Hack the Libraries

Bringing ingenuity, teamwork, and MIT’s culture of making to our essential work

In its preliminary report, the Future of Libraries Task Force envisioned an open library platform, one that it hopes will inspire “clever, creative, and productive ‘hacks,’ in the form of innovative uses, tools, and programs that extend and amplify our work.” Here’s a look at some of the Libraries’ recent projects and experiments that reflect this ethos—creative and collaborative solutions that reflect MIT’s pioneering spirit:

The Future of Producing/Sharing/Consuming Content

  • The CODEX Hackathon, co-sponsored by the Libraries, gathered programmers, designers, writers, librarians, publishers, readers, and others to imagine the future of books and reading. Groups developed such innovations as LitBit, an app designed to track and encourage long-form reading like a fitness tracker, and a data reporting dashboard for public libraries. Libraries Web Developer Matt Bernhardt said of working on the latter: “It gave me an opportunity to work with technologies I don’t use regularly—that sort of broadening horizons is energizing and can be helpful down the road when taking on new projects.”
  • The Aga Khan Documentation Center released a prototype of Layer Cake, a 3-axes mapping tool that enables users to build maps layering narrative, time, and space. AKDC Program Head Sharon C. Smith, Ph.D., collaborated with Harvard Ph.D. candidate Ali Asgar Alibhai and GSD graduate James Yamada on the pilot project documenting author Ibn Jubayr’s 12th-century pilgrimage from Spain to Mecca. The resulting map shows his travels temporally, geographically, and with descriptions of the sites he visited.
  • The Lewis Music Library hosted the Karajan/MIT Classical Music Hackathon, inviting participants to build tools that allow innovative, digital experiences of classical repertoire. One was an app for playing music on a smartphone that matches the music to the user’s pace of walking, running, or even dancing. Another team built a virtual reality experience around the music of a classically trained viola player.

Class of 1982 Sequentiary

Transforming Teaching and Learning

  • Staff from across the Libraries came together to help Professor Michael Cuthbert use the Class of 1982 Sequentiary, a rare and delicate 15th- or early 16th-century manuscript, in his spring 2017 Medieval and Renaissance Music class. The team collaborated to bring this rare archival object into the digital realm, using the International Image Interoperability Framework (IIIF), a standardized method of delivering images online, and a viewer which allows users to zoom, pan, and study 304 pages of music in extraordinary detail.
  • With support from the Experimental Collections Fund, Libraries Senior GIS Specialist Daniel Sheehan was trained and certified to safely fly small unmanned aerial vehicles, often called drones, to collect data and create detailed models and maps. Sheehan is now bringing these skills to IAP sessions, working with classes such as Professor Kristin Bergmann’s Sedimentary Environments, and training others to fly safely and legally.
  • Over the 2017 IAP, collections in Hayden Library were reorganized, freeing up areas the Libraries will use for study space experiments. Over the spring term and into the summer, the community will be invited to try different space and furniture configurations.
  • The Libraries partnered with MakerWorkshop, an MIT student-run makerspace, to make a number of equipment kits available to check out from Rotch Library. With resources like hand tools, cameras, electronics, and sensors, the kits enable students to bring the tools to the project rather than bringing their project to the tools.
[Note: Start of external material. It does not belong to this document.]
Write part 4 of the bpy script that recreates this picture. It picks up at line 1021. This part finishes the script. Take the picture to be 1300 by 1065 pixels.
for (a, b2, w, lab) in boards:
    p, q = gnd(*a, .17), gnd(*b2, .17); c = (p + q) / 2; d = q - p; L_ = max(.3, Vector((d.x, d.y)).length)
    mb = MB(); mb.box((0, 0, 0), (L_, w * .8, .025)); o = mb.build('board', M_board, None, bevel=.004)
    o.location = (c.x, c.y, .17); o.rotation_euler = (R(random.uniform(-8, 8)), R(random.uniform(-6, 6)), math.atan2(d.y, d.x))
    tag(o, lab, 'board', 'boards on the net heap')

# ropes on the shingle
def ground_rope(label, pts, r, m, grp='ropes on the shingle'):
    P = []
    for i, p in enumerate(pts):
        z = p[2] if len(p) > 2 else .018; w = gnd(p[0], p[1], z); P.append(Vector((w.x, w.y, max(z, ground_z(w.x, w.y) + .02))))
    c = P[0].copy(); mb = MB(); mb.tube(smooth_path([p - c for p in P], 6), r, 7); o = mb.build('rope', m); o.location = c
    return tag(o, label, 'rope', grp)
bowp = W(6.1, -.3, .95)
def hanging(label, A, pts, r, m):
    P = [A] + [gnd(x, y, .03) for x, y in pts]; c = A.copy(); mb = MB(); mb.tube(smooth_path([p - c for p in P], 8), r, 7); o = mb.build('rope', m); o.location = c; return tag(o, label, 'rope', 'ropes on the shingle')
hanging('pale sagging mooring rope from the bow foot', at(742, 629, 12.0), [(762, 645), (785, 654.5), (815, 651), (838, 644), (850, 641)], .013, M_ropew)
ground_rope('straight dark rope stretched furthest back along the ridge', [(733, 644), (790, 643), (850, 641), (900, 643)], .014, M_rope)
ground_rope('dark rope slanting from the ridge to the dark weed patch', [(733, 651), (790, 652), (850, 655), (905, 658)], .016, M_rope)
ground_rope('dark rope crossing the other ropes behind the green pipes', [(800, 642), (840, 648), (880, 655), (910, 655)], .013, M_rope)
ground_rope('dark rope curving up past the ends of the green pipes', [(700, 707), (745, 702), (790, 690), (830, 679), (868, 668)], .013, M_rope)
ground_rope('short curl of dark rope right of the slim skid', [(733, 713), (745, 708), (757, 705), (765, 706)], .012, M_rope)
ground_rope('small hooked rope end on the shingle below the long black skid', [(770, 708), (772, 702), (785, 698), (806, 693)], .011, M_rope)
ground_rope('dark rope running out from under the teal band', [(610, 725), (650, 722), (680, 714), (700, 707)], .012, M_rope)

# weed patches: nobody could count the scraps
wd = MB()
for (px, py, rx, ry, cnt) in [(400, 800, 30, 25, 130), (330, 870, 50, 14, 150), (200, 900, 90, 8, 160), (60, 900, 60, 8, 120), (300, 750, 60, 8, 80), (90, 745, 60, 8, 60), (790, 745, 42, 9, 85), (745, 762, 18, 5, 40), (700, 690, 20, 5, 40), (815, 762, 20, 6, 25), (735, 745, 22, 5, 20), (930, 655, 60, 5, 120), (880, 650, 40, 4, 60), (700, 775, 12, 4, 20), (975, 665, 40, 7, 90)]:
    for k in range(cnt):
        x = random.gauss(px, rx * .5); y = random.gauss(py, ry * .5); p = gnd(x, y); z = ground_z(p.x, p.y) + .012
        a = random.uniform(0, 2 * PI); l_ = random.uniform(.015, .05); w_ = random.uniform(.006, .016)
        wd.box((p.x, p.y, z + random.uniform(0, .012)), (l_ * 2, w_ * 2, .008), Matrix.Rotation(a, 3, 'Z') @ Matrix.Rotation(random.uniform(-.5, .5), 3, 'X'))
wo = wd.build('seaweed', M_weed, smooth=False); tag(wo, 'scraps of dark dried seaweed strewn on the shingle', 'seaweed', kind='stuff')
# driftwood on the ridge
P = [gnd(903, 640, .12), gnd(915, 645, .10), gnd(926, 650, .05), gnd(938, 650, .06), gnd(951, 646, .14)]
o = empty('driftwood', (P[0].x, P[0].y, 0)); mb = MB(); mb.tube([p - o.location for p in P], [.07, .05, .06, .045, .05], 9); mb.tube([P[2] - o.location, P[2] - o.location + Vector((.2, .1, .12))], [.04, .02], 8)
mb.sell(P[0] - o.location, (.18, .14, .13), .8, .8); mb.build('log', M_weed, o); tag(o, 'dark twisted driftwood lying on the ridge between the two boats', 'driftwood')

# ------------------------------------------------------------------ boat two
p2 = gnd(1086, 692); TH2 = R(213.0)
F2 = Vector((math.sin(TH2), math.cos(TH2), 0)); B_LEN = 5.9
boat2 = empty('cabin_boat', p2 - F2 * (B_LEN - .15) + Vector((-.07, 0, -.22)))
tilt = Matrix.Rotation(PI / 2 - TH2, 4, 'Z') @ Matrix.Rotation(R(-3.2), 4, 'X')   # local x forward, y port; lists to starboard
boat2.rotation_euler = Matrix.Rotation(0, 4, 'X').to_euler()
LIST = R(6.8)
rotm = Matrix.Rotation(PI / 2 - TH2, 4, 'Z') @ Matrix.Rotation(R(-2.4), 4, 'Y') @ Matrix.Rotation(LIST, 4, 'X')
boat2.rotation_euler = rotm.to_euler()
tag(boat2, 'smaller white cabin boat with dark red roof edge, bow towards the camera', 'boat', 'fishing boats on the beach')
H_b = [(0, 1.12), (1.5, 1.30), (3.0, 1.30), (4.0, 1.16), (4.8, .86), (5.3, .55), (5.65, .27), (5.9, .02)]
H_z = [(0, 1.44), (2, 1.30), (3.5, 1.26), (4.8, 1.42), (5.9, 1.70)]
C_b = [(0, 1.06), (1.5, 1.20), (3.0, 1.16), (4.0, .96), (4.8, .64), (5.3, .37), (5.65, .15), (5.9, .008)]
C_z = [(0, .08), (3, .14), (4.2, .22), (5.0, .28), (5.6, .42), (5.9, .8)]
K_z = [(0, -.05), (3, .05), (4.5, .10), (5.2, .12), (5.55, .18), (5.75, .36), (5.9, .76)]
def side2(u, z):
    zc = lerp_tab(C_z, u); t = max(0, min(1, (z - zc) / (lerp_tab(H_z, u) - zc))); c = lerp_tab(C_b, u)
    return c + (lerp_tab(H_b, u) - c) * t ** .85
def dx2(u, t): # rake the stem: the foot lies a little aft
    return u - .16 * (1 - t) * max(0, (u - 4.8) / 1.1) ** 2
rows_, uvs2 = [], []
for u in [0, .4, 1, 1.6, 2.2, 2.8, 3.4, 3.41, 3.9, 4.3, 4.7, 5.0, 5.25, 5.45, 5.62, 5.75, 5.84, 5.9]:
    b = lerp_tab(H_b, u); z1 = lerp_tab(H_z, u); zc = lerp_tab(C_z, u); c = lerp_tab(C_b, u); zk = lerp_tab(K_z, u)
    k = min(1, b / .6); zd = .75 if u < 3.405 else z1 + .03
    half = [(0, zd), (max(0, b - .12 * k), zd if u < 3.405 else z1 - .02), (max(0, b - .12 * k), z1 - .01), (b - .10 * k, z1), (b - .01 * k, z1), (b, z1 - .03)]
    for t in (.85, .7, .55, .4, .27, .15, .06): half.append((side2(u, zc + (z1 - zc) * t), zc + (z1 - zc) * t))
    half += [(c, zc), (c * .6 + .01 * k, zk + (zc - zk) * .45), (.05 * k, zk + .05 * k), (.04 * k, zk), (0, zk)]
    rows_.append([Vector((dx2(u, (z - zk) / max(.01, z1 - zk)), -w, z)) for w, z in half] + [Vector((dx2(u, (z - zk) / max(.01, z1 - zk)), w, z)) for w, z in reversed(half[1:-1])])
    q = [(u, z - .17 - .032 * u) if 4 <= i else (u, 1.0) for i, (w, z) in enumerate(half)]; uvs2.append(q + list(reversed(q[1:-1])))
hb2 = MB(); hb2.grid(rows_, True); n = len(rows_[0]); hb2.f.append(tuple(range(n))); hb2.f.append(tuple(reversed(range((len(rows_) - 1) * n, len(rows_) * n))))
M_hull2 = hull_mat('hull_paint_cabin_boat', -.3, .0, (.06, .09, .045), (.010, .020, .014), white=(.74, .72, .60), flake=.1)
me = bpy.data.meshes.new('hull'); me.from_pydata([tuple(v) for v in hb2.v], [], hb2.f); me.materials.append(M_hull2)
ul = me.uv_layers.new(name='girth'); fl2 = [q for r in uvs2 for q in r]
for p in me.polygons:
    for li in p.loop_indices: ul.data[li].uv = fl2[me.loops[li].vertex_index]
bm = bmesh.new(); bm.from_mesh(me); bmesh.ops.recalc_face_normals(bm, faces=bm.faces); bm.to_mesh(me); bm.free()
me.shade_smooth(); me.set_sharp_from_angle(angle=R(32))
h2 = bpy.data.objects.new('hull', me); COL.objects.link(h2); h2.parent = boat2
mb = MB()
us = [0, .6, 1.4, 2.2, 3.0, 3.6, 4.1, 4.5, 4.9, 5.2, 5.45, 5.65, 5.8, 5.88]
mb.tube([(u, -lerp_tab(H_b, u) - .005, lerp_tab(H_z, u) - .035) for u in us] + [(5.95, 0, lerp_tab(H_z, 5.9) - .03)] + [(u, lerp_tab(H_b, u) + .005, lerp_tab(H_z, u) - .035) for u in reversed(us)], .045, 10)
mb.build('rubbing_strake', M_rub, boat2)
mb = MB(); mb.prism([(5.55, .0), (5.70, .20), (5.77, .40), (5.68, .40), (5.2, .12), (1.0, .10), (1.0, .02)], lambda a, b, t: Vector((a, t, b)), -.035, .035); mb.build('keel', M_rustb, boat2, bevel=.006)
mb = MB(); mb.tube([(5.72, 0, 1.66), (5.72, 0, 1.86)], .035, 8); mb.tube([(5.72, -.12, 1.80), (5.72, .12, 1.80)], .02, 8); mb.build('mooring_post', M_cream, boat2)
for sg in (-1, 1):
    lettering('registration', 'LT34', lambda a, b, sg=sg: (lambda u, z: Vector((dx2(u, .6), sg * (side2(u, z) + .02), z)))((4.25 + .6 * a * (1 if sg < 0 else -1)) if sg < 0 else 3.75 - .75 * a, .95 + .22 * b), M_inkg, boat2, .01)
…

Developing New Tools for Discovery

  • The Libraries ran a beta trial for Yewno, a search tool designed to foster serendipitous discovery; it uses full text analysis and machine learning to create a visual, interactive map of connected concepts.
  • Users are testing a “bento box” search interface on the Libraries website. Based on the concept of a Japanese lunch box with different compartments, it serves up brief search results from a variety of sources, organized by format/type, to help users make better choices.
  • Libraries staff are currently developing a prototype for a text-mining service for the MIT thesis collection. Using a simple interface or building their own tool using an API, researchers would be able to search across the set of theses and dissertations digitized by the Libraries, querying the full text for further research and analysis.